(17. Gen. 1821.)
Nisi quod magnae indolis signum est, sperare [523]semper. Floro IV. 8.
Sed quanto efficacior est fortuna quam virtus! et quam verum est quod moriens (Brutus) efflavit, "non in re, sed in verbo tantum esse virtutem." Floro IV. 7.
Floro IV. 6. Quid contra duos exercitus necesse fuit venire in cruentissimi foederis societatem? Trasponete l'interrogativo dopo exercitus. Così vuole il contesto, e anche la semplice osservazione di questo passo, perch'io non so come il venire in foederis societatem con due eserciti (di Antonio e di Lepido), s'abbia da poter dire contra duos exercitus. V. le ult. ediz. di Floro.
(18. Gen. 1821.)
Molto acutamente Floro dice di Antonio il triumviro: Desciscit in regem: nam aliter salvus esse non potuit, nisi confugisset ad servitutem. (IV. 3.) Ottimamente di un uomo corrotto e depravato come Antonio: non poteva essere se non signore o servo: libero e uguale agli [524]altri, non poteva.

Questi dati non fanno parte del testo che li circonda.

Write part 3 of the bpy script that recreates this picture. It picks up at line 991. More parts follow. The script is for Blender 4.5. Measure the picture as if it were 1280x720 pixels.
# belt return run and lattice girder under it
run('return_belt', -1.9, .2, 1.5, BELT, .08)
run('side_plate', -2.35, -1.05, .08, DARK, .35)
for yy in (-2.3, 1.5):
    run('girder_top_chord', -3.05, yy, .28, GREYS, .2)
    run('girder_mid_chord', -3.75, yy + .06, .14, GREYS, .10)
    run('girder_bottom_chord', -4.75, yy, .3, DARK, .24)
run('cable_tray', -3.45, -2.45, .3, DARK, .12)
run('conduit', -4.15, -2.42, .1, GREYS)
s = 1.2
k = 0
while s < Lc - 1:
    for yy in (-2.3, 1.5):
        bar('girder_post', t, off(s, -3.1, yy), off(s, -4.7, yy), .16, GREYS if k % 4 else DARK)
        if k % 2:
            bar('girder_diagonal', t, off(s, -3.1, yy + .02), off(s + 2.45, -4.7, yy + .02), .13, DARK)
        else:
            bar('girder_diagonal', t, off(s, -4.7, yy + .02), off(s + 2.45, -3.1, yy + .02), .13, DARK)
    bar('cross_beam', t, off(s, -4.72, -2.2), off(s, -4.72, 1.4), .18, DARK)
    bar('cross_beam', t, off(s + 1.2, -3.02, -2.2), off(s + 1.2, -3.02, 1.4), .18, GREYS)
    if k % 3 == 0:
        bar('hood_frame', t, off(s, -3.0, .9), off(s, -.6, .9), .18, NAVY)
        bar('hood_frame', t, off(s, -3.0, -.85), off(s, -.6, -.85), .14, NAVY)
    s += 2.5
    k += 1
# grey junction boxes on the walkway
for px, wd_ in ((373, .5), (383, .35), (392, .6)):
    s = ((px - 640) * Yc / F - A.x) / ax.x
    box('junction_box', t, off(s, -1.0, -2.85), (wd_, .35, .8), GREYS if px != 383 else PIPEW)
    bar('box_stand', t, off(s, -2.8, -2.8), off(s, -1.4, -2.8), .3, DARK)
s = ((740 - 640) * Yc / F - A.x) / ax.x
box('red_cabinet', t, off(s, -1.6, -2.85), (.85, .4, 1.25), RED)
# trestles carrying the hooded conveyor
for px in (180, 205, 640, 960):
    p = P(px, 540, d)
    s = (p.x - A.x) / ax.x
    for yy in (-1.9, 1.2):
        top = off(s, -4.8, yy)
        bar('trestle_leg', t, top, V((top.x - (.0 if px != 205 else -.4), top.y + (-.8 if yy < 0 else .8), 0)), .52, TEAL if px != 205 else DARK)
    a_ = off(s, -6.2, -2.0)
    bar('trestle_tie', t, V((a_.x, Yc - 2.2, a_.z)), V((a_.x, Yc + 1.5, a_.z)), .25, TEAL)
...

E così quasi tutti i Romani di quello e de' seguenti tempi: così la massima parte degli uomini d'oggidì. Non c'è altro stato che non convenga loro, fuorchè l'uguaglianza e la libertà. Non saprebbero se non regnare, o come fanno, servire. Ma servendo, sarebbero più adattati al regno che alla libertà. E tale è la natura degli uomini servi per carattere, e corrotti dall'incivilimento, spogli di virtù, di magnanimità, di entusiasmo, di sentimenti e passioni grandi forti e nobili, d'integrità, di coraggio, d'ingegno, di eroismo, capacità di sacrifizi, ec. ec. Tutte cose necessarie a mantenersi individualmente, e a mantenere relativamente e generalmente lo stato uguale e libero di un popolo.